Most of Melville's novels were published first in the United Kingdom and then in the U.S. Sometimes the editions contain substantial differences; at other times different printings were either bowdlerized or restored to their pre-bowdlerized state. (For specifics on different publication dates, editions, printings, etc., please see entries for individual novels.)

Moby-Dick has become Melville's most famous work and is often considered one of the greatest literary works of all time. It was dedicated to Melville's friend Nathaniel Hawthorne.[9] It did not, however, make Melville rich. The book never sold its initial printing of 3,000 copies in his lifetime, and total earnings from the American edition amounted to just $556.37 from his publisher, Harper & Brothers. Melville also wrote Billy Budd, White-Jacket, Typee, Omoo, Pierre, The Confidence-Man and many short stories and works of various genres.

Melville is less well known as a poet and did not publish poetry until later in life. After the Civil War, he published Battle Pieces and Aspects of the War, which did not sell well; of the Harper & Bros. printing of 1200 copies, only 525 had been sold ten years later.[14] Again tending to outrun the tastes of his readers, Melville's epic length verse-narrative Clarel, about a student's pilgrimage to the Holy Land, was also quite obscure, even in his own time. Among the longest single poems in American literature, Clarel, published in 1876, had an initial printing of only 350 copies. The critic Lewis Mumford found a copy of the poem in the New York Public Library in 1925 "with its pages uncut".[citation needed] In other words, it had sat there unread for 50 years.

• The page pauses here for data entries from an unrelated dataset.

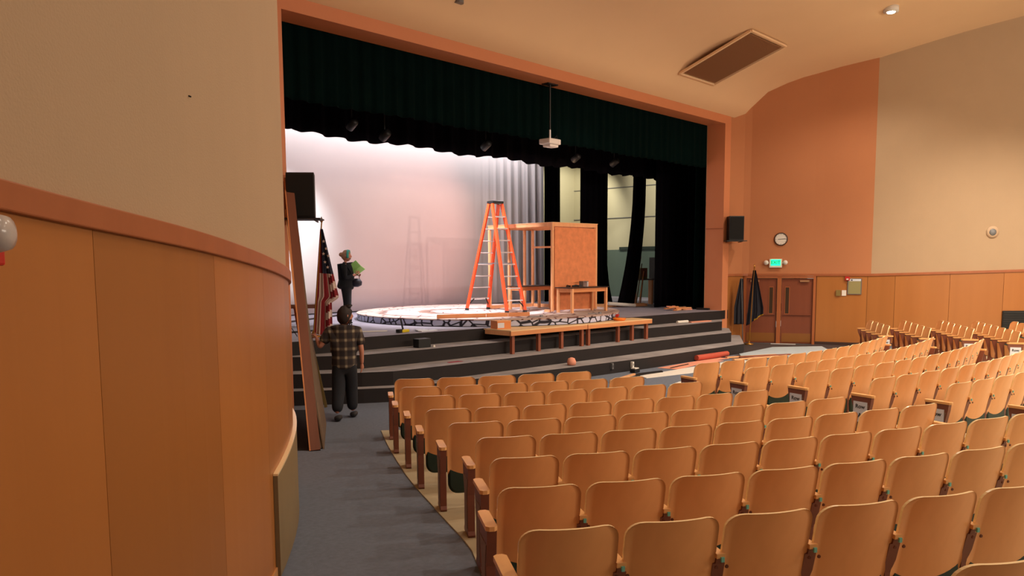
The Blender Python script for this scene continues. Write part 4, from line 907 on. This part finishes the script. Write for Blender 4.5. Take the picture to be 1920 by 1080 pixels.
# far wing
for k, (x, y, dx, dz, w_, m_) in enumerate(((22.3, 15.0, .55, 2.0, .16, M_BOARD), (22.42, 15.0, .5, 1.7, .1, M_BOARDG), (22.52, 14.95, .45, 1.4, .06, M_LUMBER), (22.6, 14.95, .35, 1.25, .05, M_REDPOST))):
    b = MB(); p = Vector((x, y, S+.01)); q = p+Vector((dx, .12, dz*.8)); b.beam(p, q, w_, .03, up=(.7, -.7, .2)); tag(b.obj('wing_plank', m_), 'upright plank leaning in the far wing, %s' % ['widest and leftmost', 'grey brown, second', 'pale slim, third', 'reddish slim, rightmost'][k], 'plank', 'planks leaning in the far wing')
t = thing('prop_shelf', 'grey topped prop stand with planks behind in the far wing', 'stand', (23.25, 15.3, S), -.6)
b = MB(); b.box((0, 0, .85), (.7, .4, .05)); b.obj('shelf_top', M_METALG, t)
for sx in (-.3, .3):
    b = MB(); b.box((sx, 0, .41), (.05, .3, .83)); b.obj('leg', M_LUMBER, t)
t = thing('storage_crate', 'olive and brown crate standing on the prop stand', 'crate', (23.15, 15.3, S+.876), -.6); b = MB(); b.box((0, 0, .18), (.34, .3, .36)); b.obj('crate_body', mat('olive_crate', (110, 100, 50), .7), t); b = MB(); b.box((.06, -.152, .2), (.2, .01, .28)); b.obj('crate_front', M_BOARD, t)
t = thing('dark_cabinet', 'dark cabinet at the back of the far wing', 'cabinet', (24.6, 15.3, S), -.4); b = MB(); b.box((0, 0, .8), (.9, .5, 1.6)); b.obj('carcass', mat('dark_cab', (40, 38, 36), .6), t); b = MB(); b.box((0, -.255, .8), (.8, .02, 1.45)); b.obj('cabinet_door', mat('dark_cab2', (54, 46, 40), .6), t)
b = MB(); b.tube([(20.85, 15.0, S+.13), (21.7, 14.55, S+.05)], .055, 12); tag(b.obj('white_roll', M_WHITE), 'white paper roll resting on planks behind the front table', 'roll')
for k, (a_, c_) in enumerate((((20.6, 15.35), (22.3, 14.5)), ((20.9, 15.55), (22.5, 14.75)))):
    b = MB(); b.beam((a_[0], a_[1], S+.05), (c_[0], c_[1], S+.05), .09, .09); tag(b.obj('deck_timber', M_LUMBER), 'timber lying on the deck behind the front table, %s' % ('front one' if k == 0 else 'rear one'), 'timber', 'timbers on the deck')
# near wing: low brown table, pipes, tripod stand
t = thing('low_table', 'long brown folding table in the near wing behind the flag', 'table', (10.0, 16.2, S), radians(-42))
b = MB(); b.box((-.1, .2, .46), (2.0, .5, .09)); b.obj('table_top', M_BOARD, t)
for sx in (-.95, .75):
    for sy in (.0, .4):
        b = MB(); b.tube([(sx, sy, 0), (sx+.03, sy, .42)], .018, 6); b.obj('leg', M_BLKPL, t)
t = thing('glass_jar', 'small clear jar on the brown folding table', 'jar', (10.35, 16.05, S+.505)); b = MB(); b.lathe([(.05, 0), (.055, .02), (.055, .16), (.05, .18)], seg=14); b.obj('jar_body', mat('jar_glass', (170, 180, 190), .2), t, True); b = MB(); b.lathe([(.06, .18), (.06, .2)], seg=14); b.obj('lid', M_BLKPL, t)
b = MB(); b.tube([(10.6, 17.2, S+.02), (13.0, 18.4, S+.02)], .025, 8) ; tag(b.obj('black_pipe', M_BLKPL), 'long black pipe lying along the foot of the backcloth', 'pipe')
b = MB(); b.tube([(8.3, 14.6, S+.02), (9.9, 14.6, S+.02)], .02, 8); tag(b.obj('black_pipe', M_BLKPL), 'shorter black pipe on the deck near the flag', 'pipe')
t = thing('music_stand', 'slim black tripod stand behind the leaning boards', 'stand', (8.5, 13.75, S)); b = MB(); b.tube([(0, 0, .3), (-.13, .12, 1.35)], .01, 6); b.obj('mast', M_BLKPL, t)
for a_ in (0, 2.1, 4.2):
    b = MB(); b.tube([(0, 0, .32), (.22*cos(a_), .22*sin(a_), .008)], .008, 6); b.obj('leg', M_BLKPL, t)

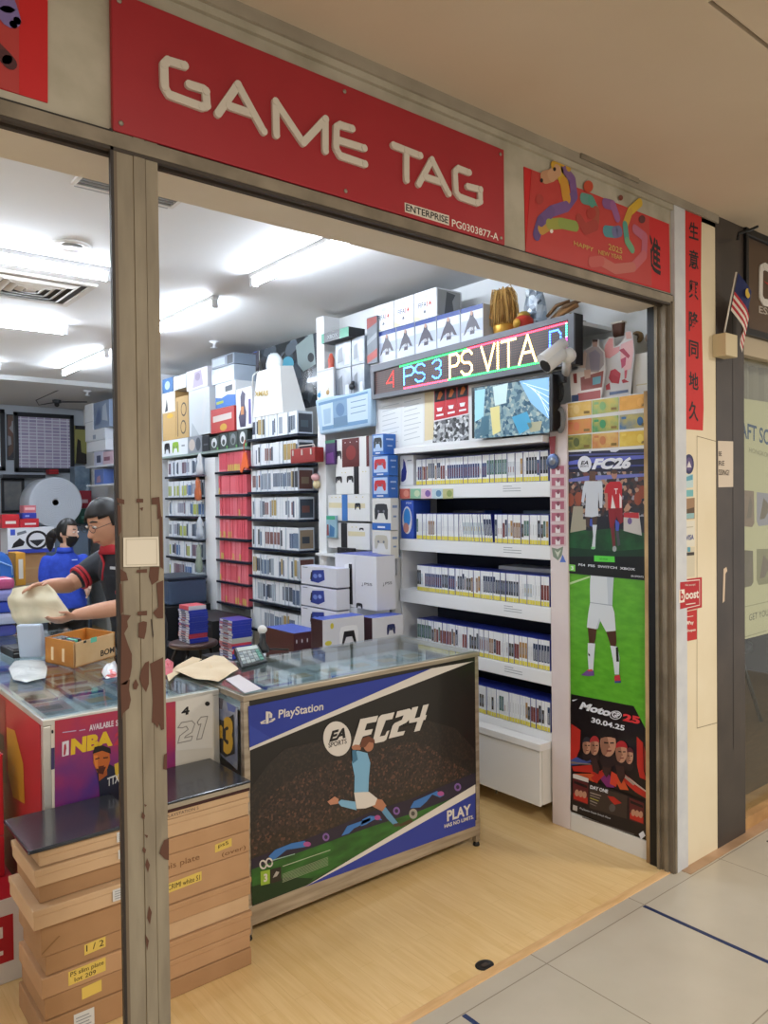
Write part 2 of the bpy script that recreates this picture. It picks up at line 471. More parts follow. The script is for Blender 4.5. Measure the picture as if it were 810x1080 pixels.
def batten(ax, x, y, z, L, label):
    t = thing('fluorescent_batten', (x, y, 2.9), label, 'ceiling light', 'fluorescent battens on the shop ceiling')
    if ax == 'y':
        MB().box((x - .022, y - L / 2, z + .03), (x + .022, y + L / 2, 2.9), C('#e8e9ea', .4)).build('housing', t, bevel=.004)
        MB().tube([(x, y - L / 2 + .035, z), (x, y + L / 2 - .035, z)], .0155, TUBE, 10).build('tube', t)
        for s in (-1, 1): MB().box((x - .018, y + s * (L / 2 - .02) - .015, z - .02), (x + .018, y + s * (L / 2 - .02) + .015, z + .032), C('#dfe1e3', .4)).build('lamp_holder', t, bevel=.004)
    else:
        MB().box((x - L / 2, y - .022, z + .03), (x + L / 2, y + .022, 2.9), C('#e8e9ea', .4)).build('housing', t, bevel=.004)
        MB().tube([(x - L / 2 + .035, y, z), (x + L / 2 - .035, y, z)], .0155, TUBE, 10).build('tube', t)
        for s in (-1, 1): MB().box((x + s * (L / 2 - .02) - .015, y - .018, z - .02), (x + s * (L / 2 - .02) + .015, y + .018, z + .032), C('#dfe1e3', .4)).build('lamp_holder', t, bevel=.004)


batten('y', 2.21, 3.30, 2.845, 1.22, 'lit fluorescent batten nearest the shop front, pointing to the LED sign')
batten('y', 2.25, 5.05, 2.845, 1.22, 'lit fluorescent batten half hidden by the column, second in the row by the game racks')
batten('y', 2.28, 7.10, 2.845, 1.22, 'lit fluorescent batten deepest in the row along the game racks')
batten('x', .93, 4.28, 2.845, 1.22, 'lit fluorescent batten just in front of the square ceiling air vent')
batten('x', 1.15, 5.82, 2.845, 1.22, 'lit fluorescent batten behind the square ceiling air vent')
batten('x', 1.12, 7.70, 2.845, 1.22, 'lit fluorescent batten farthest back, at the left edge of view')
batten('x', -.9, 4.28, 2.845, 1.22, 'added unseen fluorescent batten beyond the left edge of the opening')  # unseen batten added to even out the shop lighting
batten('x', -.7, 2.75, 2.845, 1.22, 'added fluorescent batten behind the shop sign, out of the picture')  # another unseen batten, added for its light near the front

# square air vent, slot vent, round speaker
def square_vent():
    a = on(96, 300, Z=2.9); c = on(67, 323, Z=2.9); x1 = (a.x + c.x) / 2 + .02; y0 = min(a.y, c.y) - .0
    cx, cy = x1 - .3, on(32, 303, Z=2.9).y
    t = thing('air_vent', (cx, cy, 2.9), 'square four-way ceiling air vent beside the column', 'air vent')
    fr = MB(); wm = C('#d7d3cc', .5)
    for (p, q) in (((-.3, -.3), (.3, -.26)), ((-.3, .26), (.3, .3)), ((-.3, -.26), (-.26, .26)), ((.26, -.26), (.3, .26))):
        fr.box((cx + p[0], cy + p[1], 2.885), (cx + q[0], cy + q[1], 2.9), wm)
    fr.build('frame', t, bevel=.003)
    MB().box((cx - .26, cy - .26, 2.893), (cx + .26, cy + .26, 2.9), C('#3f3d3c', .7)).build('backing', t)
    for k, r in enumerate((.225, .175, .125, .075)):
        lv = MB()
        for i in range(4):
            q = math.pi / 2 * i; ca, sa = round(math.cos(q)), round(math.sin(q))
            def P(x, y, z): return (cx + x * ca - y * sa, cy + x * sa + y * ca, z)
            lv.prism([P(-r, -r, 2.892), P(r, -r, 2.892), P(r - .032, -r + .032, 2.876), P(-r + .032, -r + .032, 2.876)], (0, 0, .003), wm)
        lv.build('louvre', t)
    MB().box((cx - .03, cy - .03, 2.878), (cx + .03, cy + .03, 2.893), wm).build('centre_plate', t, bevel=.002)


square_vent()
q = [on(*p, Z=2.9) for p in ((77, 192), (83, 182), (192, 210), (180, 220))]
x0, x1 = q[1].x, q[2].x; y0, y1 = q[0].y - .02, q[1].y
t = thing('air_grille', ((x0 + x1) / 2, (y0 + y1) / 2, 2.9), 'long narrow ceiling air grille right behind the red sign', 'air vent')
g = MB(); wm = C('#d7d3cc', .5)
for (p, r_) in (((x0, y0), (x1, y0 + .018)), ((x0, y1 - .018), (x1, y1)), ((x0, y0), (x0 + .018, y1)), ((x1 - .018, y0), (x1, y1))): g.box((p[0], p[1], 2.886), (r_[0], r_[1], 2.9), wm)
g.build('frame', t, bevel=.002)
MB().box((x0 + .02, y0 + .02, 2.894), (x1 - .02, y1 - .02, 2.9), C('#77787a', .6)).build('backing', t)
for i in range(6):
    yy = y0 + .03 + (y1 - y0 - .06) * i / 5
    MB().box((x0 + .018, yy - .003, 2.888), (x1 - .018, yy + .003, 2.8945), C('#a9aaab', .5)).build('slat', t)
p = on(75, 259, Z=2.9)
t = thing('ceiling_downlight', p, 'round white recessed ceiling light beside the column', 'ceiling light')
MB().lathe([(.055, -.002), (.085, -.012), (.095, -.008), (.1, 0), (.055, 0)], p, C('#e4e4e2', .4), 24).build('trim_ring', t)
MB().lathe([(.001, -.006), (.03, -.012), (.054, -.004), (.054, 0)], p, C('#a9b1b6', .3), 20).build('lens', t)
for i, (px, py, lab) in enumerate([(226, 363, 'small white sprinkler head over the game racks'), (92, 415, 'small sprinkler head far back over the desks')]):
    p = on(px, py - 3, Z=2.9 if i == 0 else 2.85)
    t = thing('sprinkler', p, lab, 'sprinkler')
    MB().lathe([(.04, 0), (.045, -.008), (.012, -.02), (.012, -.05), (.006, -.05)], p, C('#d9dbdd', .35), 14).build('body', t)
    MB().lathe([(.004, -.05), (.03, -.052), (.03, -.056), (.002, -.058)], p, C('#c9ccd0', .3, .6), 12).build('deflector', t)
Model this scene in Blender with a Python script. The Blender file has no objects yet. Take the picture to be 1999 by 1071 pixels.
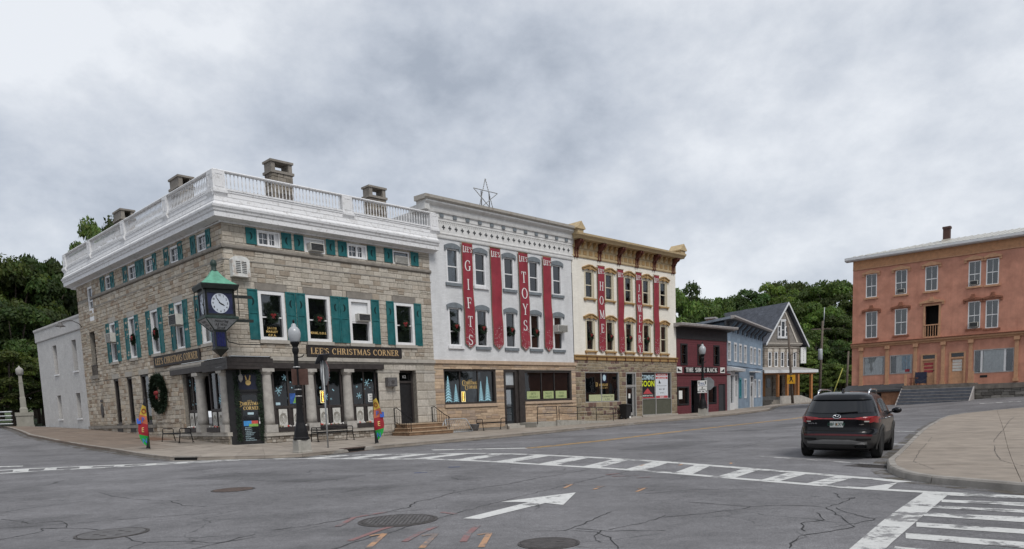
import bpy, math, random
import numpy as np
from mathutils import Matrix, Vector
random.seed(11); rnd=random.random; uni=random.uniform
SC=bpy.context.scene; COL=SC.collection; R=math.radians
# ---------------------------------------------------------------- camera, sky, sun, exposure
cam=bpy.data.cameras.new('camera'); camo=bpy.data.objects.new('camera',cam); COL.objects.link(camo)
cam.sensor_fit='HORIZONTAL'; cam.sensor_width=36; cam.lens=25.776; cam.shift_y=0.2086
cam.clip_start=.1; cam.clip_end=3000
EYE=1.52
camo.matrix_world=Matrix.Translation((0,0,EYE))@Matrix.Rotation(R(90-6.394),4,'X')@Matrix.Rotation(R(-2.195),4,'Z')
SC.camera=camo
SC.render.resolution_x=1024; SC.render.resolution_y=549
SC.view_settings.view_transform='Standard'; SC.view_settings.look='None'
SC.view_settings.exposure=0.60; SC.view_settings.gamma=1
SUN_AZ,SUN_EL=150,52      # compass style azimuth from +Y clockwise, elevation
W=bpy.data.worlds.new('World'); SC.world=W; W.use_nodes=True
nt=W.node_tree; nt.nodes.clear()
def N(nt,t,**k):
    n=nt.nodes.new(t)
    for a,b in k.items():
        if a=='i':
            for q,v in b.items(): n.inputs[q].default_value=v
        else: setattr(n,a,b)
    return n
def LK(nt,a,b): nt.links.new(a,b)
sky=N(nt,'ShaderNodeTexSky',sky_type='NISHITA',sun_disc=False,sun_elevation=R(SUN_EL),sun_rotation=R(SUN_AZ))
tc=N(nt,'ShaderNodeTexCoord'); sx=N(nt,'ShaderNodeSeparateXYZ'); LK(nt,tc.outputs['Generated'],sx.inputs[0])
zz=N(nt,'ShaderNodeMath',operation='ADD',i={1:.30}); LK(nt,sx.outputs[2],zz.inputs[0])
zm=N(nt,'ShaderNodeMath',operation='MAXIMUM',i={1:.12}); LK(nt,zz.outputs[0],zm.inputs[0])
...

His poetry is not as highly critically esteemed as his fiction, although some critics place him as the first modernist poet in the United States; others would assert that his work more strongly suggest what today would be a postmodern view.[citation needed] A leading champion of Melville's claims as a great American poet was the poet and novelist Robert Penn Warren, who issued a selection of Melville's poetry prefaced by an admiring and acute critical essay.